Uma fonte anônima do Pentágono admitiu que a posição de Kerry perante Maliki deve ser lida em conjunto com o recente discurso do presidente Obama na Academia Militar de West Point. “O presidente usou a imagem de que os Estados Unidos têm na sua capacidade militar o martelo do mundo, mas acrescentou que nem tudo são pregos para martelar”, segundo a mesma fonte.

“Os últimos desenvolvimentos no Iraque não são um prego para martelar, a situação deve ser encarada no contexto regional e interno”, explicou a fonte do Pentágono. “A nível regional, tem que ser avaliada, para já, em conjunto com a questão síria; internamente, o Iraque tem que encontrar o equilíbrio entre as comunidades xiita, curda e sunita, o que o primeiro ministro Maliki não fez – um erro que agora se volta contra ele”.
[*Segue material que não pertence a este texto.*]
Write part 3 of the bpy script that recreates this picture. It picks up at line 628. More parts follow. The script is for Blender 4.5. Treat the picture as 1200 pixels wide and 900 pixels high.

Confrontado com esta tese, o diplomata iraquiano em Beirute comentou: “É a porta do ringue aberta para a guerra civil como busca do equilíbrio final de forças e a destruição do Iraque – e da Síria – que os Estados Unidos vêm procurando sob a estratégia de ‘redesenhar’ o mapa do Médio Oriente. Os Estados Unidos criaram o caos no Iraque com as duas invasões anteriores, a agora lavam as mãos. O velho gesto de Pilatos universalizou-se”.